> [WORK INSTRUCTIONS]:
Give the data again exactly, from its opening line through the line in which "tag(o, 'tan wood" appears.

-- BEGIN --

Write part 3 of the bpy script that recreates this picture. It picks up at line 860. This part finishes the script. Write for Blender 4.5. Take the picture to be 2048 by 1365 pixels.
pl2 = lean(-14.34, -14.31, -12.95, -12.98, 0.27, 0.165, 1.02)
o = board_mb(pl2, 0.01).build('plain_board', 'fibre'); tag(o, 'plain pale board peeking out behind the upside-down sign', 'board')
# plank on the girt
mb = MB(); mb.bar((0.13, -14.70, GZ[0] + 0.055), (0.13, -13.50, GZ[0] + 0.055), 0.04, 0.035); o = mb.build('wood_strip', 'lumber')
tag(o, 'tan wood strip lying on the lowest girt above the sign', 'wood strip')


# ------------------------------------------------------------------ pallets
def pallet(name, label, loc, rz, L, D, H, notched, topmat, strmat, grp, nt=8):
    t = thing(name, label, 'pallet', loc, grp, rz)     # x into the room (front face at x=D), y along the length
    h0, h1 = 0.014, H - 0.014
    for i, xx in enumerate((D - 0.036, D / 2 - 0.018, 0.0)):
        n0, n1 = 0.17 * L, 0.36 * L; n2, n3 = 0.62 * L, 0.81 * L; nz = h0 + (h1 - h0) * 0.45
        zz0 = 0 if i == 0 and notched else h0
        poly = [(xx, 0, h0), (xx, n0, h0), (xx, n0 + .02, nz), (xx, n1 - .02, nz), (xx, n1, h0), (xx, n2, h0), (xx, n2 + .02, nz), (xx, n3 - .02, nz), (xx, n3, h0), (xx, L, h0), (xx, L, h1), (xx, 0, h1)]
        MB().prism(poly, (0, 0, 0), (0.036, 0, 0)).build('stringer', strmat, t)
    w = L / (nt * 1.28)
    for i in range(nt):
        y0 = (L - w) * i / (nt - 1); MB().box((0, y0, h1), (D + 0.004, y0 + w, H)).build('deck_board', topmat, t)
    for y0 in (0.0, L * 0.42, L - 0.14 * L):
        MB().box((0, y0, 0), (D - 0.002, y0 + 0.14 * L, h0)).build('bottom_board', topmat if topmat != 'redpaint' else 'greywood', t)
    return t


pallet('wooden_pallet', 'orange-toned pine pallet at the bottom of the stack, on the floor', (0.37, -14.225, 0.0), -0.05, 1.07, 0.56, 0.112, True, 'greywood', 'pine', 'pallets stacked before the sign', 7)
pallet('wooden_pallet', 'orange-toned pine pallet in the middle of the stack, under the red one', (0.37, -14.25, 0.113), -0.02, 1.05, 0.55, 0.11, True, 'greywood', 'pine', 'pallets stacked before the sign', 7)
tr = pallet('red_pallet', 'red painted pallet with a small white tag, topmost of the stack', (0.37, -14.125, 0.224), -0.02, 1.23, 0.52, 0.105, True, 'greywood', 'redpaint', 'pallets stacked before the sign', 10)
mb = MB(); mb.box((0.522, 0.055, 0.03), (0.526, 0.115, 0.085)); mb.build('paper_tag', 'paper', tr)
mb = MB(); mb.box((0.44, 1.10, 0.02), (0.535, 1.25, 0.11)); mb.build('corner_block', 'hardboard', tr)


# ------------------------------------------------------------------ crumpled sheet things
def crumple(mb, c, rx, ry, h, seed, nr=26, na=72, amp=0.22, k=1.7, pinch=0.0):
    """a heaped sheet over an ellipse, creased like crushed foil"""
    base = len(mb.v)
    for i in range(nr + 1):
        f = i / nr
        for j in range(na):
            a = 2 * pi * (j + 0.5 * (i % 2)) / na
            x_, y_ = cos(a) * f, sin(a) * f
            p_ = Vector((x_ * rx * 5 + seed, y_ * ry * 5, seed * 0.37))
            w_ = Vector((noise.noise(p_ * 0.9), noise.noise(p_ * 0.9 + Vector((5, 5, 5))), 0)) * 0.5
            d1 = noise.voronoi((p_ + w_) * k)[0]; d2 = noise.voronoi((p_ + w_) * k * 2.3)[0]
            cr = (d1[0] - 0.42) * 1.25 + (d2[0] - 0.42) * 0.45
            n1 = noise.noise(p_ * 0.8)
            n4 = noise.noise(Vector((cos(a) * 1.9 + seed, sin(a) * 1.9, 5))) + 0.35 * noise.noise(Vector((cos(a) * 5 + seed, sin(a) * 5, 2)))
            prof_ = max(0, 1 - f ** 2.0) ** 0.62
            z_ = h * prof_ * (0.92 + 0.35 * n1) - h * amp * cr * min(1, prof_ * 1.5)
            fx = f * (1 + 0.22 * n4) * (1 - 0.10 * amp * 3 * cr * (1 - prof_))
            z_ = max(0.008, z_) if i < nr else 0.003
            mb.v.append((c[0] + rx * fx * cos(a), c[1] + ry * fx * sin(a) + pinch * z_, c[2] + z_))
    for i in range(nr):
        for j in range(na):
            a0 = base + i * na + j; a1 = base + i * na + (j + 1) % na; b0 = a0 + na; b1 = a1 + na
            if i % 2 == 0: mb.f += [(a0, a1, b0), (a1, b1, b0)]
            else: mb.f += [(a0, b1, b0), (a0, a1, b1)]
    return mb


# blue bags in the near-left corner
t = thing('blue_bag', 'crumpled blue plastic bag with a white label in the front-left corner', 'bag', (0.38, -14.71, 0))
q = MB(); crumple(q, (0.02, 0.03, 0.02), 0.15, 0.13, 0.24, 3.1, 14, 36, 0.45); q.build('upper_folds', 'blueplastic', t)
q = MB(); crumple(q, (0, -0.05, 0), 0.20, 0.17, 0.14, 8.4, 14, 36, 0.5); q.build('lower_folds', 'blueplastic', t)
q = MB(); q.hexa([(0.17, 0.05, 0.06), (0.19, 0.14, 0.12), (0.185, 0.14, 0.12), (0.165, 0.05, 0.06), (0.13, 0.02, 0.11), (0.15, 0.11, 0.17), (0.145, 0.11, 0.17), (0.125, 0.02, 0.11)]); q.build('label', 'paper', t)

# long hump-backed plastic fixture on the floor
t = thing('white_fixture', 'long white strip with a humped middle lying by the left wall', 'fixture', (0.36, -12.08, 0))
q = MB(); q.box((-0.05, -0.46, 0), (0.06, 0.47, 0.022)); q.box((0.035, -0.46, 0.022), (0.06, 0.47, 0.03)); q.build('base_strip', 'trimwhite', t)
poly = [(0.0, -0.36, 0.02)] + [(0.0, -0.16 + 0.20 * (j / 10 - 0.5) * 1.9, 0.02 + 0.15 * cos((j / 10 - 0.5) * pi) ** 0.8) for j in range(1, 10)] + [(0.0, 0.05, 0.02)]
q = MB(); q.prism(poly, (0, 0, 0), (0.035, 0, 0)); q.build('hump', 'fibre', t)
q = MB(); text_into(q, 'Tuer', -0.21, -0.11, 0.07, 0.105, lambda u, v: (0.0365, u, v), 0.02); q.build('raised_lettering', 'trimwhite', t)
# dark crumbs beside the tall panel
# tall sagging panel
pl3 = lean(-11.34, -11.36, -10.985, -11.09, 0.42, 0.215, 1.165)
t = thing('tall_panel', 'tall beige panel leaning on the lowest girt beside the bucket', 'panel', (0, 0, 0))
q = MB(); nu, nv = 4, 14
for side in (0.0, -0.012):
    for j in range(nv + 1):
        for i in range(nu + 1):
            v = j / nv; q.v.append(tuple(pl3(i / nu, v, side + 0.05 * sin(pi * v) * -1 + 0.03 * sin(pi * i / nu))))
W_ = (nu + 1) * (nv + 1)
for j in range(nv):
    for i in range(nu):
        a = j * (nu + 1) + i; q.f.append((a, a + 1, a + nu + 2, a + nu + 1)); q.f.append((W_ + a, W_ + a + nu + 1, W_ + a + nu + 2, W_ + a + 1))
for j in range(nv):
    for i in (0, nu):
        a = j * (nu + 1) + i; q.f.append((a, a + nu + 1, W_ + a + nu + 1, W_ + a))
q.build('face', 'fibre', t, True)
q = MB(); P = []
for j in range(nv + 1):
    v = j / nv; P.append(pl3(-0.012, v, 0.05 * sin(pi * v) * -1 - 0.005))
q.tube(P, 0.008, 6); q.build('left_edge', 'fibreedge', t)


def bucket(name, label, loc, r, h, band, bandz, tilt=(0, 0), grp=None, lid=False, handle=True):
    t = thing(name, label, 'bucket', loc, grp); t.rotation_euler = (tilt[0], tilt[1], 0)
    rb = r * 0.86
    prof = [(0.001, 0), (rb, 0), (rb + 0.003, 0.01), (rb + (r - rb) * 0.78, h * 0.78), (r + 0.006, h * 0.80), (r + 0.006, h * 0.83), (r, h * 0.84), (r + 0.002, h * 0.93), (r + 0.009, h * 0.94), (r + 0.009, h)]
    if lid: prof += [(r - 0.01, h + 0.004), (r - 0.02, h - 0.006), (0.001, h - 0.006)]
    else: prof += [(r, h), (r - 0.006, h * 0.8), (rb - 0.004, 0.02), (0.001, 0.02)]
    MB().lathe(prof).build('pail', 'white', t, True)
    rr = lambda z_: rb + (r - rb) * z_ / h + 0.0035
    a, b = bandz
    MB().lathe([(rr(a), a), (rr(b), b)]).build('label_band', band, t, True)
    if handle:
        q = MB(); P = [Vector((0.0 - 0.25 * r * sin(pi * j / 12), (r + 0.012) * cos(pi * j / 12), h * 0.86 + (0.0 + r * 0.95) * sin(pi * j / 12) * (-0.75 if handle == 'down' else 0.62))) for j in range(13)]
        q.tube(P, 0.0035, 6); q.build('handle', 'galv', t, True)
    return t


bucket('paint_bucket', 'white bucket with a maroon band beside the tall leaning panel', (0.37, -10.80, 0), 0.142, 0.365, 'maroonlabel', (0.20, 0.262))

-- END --

> [EXERCISE RESPONSE]:
Write part 3 of the bpy script that recreates this picture. It picks up at line 860. This part finishes the script. Write for Blender 4.5. Take the picture to be 2048 by 1365 pixels.
pl2 = lean(-14.34, -14.31, -12.95, -12.98, 0.27, 0.165, 1.02)
o = board_mb(pl2, 0.01).build('plain_board', 'fibre'); tag(o, 'plain pale board peeking out behind the upside-down sign', 'board')
# plank on the girt
mb = MB(); mb.bar((0.13, -14.70, GZ[0] + 0.055), (0.13, -13.50, GZ[0] + 0.055), 0.04, 0.035); o = mb.build('wood_strip', 'lumber')
tag(o, 'tan wood strip lying on the lowest girt above the sign', 'wood strip')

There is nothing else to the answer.